_Goal_: Print out every line, exactly as written.

Start of Collected material

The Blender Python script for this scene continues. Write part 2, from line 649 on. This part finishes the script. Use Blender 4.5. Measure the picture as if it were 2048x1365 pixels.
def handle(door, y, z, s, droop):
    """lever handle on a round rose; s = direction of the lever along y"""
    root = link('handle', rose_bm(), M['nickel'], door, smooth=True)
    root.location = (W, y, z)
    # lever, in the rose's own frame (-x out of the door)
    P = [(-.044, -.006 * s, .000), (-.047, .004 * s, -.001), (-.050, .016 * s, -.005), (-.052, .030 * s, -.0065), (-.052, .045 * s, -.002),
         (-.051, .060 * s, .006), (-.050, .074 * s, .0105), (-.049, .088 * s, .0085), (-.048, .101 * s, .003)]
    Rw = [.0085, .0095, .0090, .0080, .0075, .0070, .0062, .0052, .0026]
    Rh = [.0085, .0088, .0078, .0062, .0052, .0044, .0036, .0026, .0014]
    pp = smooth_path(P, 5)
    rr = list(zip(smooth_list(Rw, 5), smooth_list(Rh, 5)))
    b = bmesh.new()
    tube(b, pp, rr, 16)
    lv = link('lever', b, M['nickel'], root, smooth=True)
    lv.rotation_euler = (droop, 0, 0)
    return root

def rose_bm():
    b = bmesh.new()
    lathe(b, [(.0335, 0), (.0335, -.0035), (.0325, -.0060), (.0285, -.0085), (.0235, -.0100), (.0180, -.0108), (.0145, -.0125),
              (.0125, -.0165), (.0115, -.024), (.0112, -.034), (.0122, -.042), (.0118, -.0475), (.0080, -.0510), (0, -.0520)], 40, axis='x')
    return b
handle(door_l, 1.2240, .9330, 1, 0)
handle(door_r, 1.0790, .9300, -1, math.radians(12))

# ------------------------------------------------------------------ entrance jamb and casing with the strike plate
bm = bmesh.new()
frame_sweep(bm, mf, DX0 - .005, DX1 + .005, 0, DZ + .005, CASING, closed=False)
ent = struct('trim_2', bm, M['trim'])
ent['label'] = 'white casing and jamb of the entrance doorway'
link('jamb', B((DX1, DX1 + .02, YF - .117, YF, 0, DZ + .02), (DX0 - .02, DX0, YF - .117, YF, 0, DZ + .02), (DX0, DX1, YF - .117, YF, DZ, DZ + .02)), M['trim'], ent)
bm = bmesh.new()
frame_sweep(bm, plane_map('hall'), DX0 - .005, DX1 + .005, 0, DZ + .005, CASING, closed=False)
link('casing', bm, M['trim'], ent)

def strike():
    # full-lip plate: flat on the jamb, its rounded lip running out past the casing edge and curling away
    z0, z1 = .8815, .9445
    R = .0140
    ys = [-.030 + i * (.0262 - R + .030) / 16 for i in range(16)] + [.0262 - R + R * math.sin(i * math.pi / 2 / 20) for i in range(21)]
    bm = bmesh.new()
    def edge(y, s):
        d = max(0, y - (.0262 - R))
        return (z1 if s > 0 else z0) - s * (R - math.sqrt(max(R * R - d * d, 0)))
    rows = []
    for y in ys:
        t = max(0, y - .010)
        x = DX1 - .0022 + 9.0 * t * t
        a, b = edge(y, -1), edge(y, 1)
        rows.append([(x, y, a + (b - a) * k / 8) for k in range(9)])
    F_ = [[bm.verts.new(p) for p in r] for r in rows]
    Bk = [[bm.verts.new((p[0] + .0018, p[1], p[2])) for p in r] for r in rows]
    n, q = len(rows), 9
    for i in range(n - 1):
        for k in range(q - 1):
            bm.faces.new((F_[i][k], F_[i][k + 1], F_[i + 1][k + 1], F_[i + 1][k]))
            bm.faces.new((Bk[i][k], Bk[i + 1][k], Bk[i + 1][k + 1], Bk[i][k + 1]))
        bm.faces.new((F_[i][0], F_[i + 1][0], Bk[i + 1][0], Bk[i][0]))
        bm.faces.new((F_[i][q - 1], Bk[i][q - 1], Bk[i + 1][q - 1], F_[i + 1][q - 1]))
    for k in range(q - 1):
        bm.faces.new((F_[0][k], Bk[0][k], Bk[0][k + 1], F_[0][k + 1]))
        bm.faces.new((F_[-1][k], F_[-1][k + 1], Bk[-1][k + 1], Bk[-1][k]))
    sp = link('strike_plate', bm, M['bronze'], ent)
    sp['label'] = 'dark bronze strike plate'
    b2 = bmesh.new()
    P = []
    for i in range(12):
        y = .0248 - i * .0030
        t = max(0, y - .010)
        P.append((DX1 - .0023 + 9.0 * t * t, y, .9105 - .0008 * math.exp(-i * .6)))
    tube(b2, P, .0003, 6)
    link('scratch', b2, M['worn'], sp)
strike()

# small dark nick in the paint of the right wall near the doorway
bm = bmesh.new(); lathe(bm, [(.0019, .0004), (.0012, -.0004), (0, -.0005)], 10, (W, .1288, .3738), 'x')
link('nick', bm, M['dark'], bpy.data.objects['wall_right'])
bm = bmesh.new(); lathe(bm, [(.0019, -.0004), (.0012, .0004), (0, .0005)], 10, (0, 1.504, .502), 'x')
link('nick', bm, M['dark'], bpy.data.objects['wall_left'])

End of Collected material

_Completed task_:
The Blender Python script for this scene continues. Write part 2, from line 649 on. This part finishes the script. Use Blender 4.5. Measure the picture as if it were 2048x1365 pixels.
def handle(door, y, z, s, droop):
    """lever handle on a round rose; s = direction of the lever along y"""
    root = link('handle', rose_bm(), M['nickel'], door, smooth=True)
    root.location = (W, y, z)
    # lever, in the rose's own frame (-x out of the door)
    P = [(-.044, -.006 * s, .000), (-.047, .004 * s, -.001), (-.050, .016 * s, -.005), (-.052, .030 * s, -.0065), (-.052, .045 * s, -.002),
         (-.051, .060 * s, .006), (-.050, .074 * s, .0105), (-.049, .088 * s, .0085), (-.048, .101 * s, .003)]
    Rw = [.0085, .0095, .0090, .0080, .0075, .0070, .0062, .0052, .0026]
    Rh = [.0085, .0088, .0078, .0062, .0052, .0044, .0036, .0026, .0014]
    pp = smooth_path(P, 5)
    rr = list(zip(smooth_list(Rw, 5), smooth_list(Rh, 5)))
    b = bmesh.new()
    tube(b, pp, rr, 16)
    lv = link('lever', b, M['nickel'], root, smooth=True)
    lv.rotation_euler = (droop, 0, 0)
    return root

def rose_bm():
    b = bmesh.new()
    lathe(b, [(.0335, 0), (.0335, -.0035), (.0325, -.0060), (.0285, -.0085), (.0235, -.0100), (.0180, -.0108), (.0145, -.0125),
              (.0125, -.0165), (.0115, -.024), (.0112, -.034), (.0122, -.042), (.0118, -.0475), (.0080, -.0510), (0, -.0520)], 40, axis='x')
    return b
handle(door_l, 1.2240, .9330, 1, 0)
handle(door_r, 1.0790, .9300, -1, math.radians(12))

# ------------------------------------------------------------------ entrance jamb and casing with the strike plate
bm = bmesh.new()
frame_sweep(bm, mf, DX0 - .005, DX1 + .005, 0, DZ + .005, CASING, closed=False)
ent = struct('trim_2', bm, M['trim'])
ent['label'] = 'white casing and jamb of the entrance doorway'
link('jamb', B((DX1, DX1 + .02, YF - .117, YF, 0, DZ + .02), (DX0 - .02, DX0, YF - .117, YF, 0, DZ + .02), (DX0, DX1, YF - .117, YF, DZ, DZ + .02)), M['trim'], ent)
bm = bmesh.new()
frame_sweep(bm, plane_map('hall'), DX0 - .005, DX1 + .005, 0, DZ + .005, CASING, closed=False)
link('casing', bm, M['trim'], ent)

def strike():
    # full-lip plate: flat on the jamb, its rounded lip running out past the casing edge and curling away
    z0, z1 = .8815, .9445
    R = .0140
    ys = [-.030 + i * (.0262 - R + .030) / 16 for i in range(16)] + [.0262 - R + R * math.sin(i * math.pi / 2 / 20) for i in range(21)]
    bm = bmesh.new()
    def edge(y, s):
        d = max(0, y - (.0262 - R))
        return (z1 if s > 0 else z0) - s * (R - math.sqrt(max(R * R - d * d, 0)))
    rows = []
    for y in ys:
        t = max(0, y - .010)
        x = DX1 - .0022 + 9.0 * t * t
        a, b = edge(y, -1), edge(y, 1)
        rows.append([(x, y, a + (b - a) * k / 8) for k in range(9)])
    F_ = [[bm.verts.new(p) for p in r] for r in rows]
    Bk = [[bm.verts.new((p[0] + .0018, p[1], p[2])) for p in r] for r in rows]
    n, q = len(rows), 9
    for i in range(n - 1):
        for k in range(q - 1):
            bm.faces.new((F_[i][k], F_[i][k + 1], F_[i + 1][k + 1], F_[i + 1][k]))
            bm.faces.new((Bk[i][k], Bk[i + 1][k], Bk[i + 1][k + 1], Bk[i][k + 1]))
        bm.faces.new((F_[i][0], F_[i + 1][0], Bk[i + 1][0], Bk[i][0]))
        bm.faces.new((F_[i][q - 1], Bk[i][q - 1], Bk[i + 1][q - 1], F_[i + 1][q - 1]))
    for k in range(q - 1):
        bm.faces.new((F_[0][k], Bk[0][k], Bk[0][k + 1], F_[0][k + 1]))
        bm.faces.new((F_[-1][k], F_[-1][k + 1], Bk[-1][k + 1], Bk[-1][k]))
    sp = link('strike_plate', bm, M['bronze'], ent)
    sp['label'] = 'dark bronze strike plate'
    b2 = bmesh.new()
    P = []
    for i in range(12):
        y = .0248 - i * .0030
        t = max(0, y - .010)
        P.append((DX1 - .0023 + 9.0 * t * t, y, .9105 - .0008 * math.exp(-i * .6)))
    tube(b2, P, .0003, 6)
    link('scratch', b2, M['worn'], sp)
strike()

# small dark nick in the paint of the right wall near the doorway
bm = bmesh.new(); lathe(bm, [(.0019, .0004), (.0012, -.0004), (0, -.0005)], 10, (W, .1288, .3738), 'x')
link('nick', bm, M['dark'], bpy.data.objects['wall_right'])
bm = bmesh.new(); lathe(bm, [(.0019, -.0004), (.0012, .0004), (0, .0005)], 10, (0, 1.504, .502), 'x')
link('nick', bm, M['dark'], bpy.data.objects['wall_left'])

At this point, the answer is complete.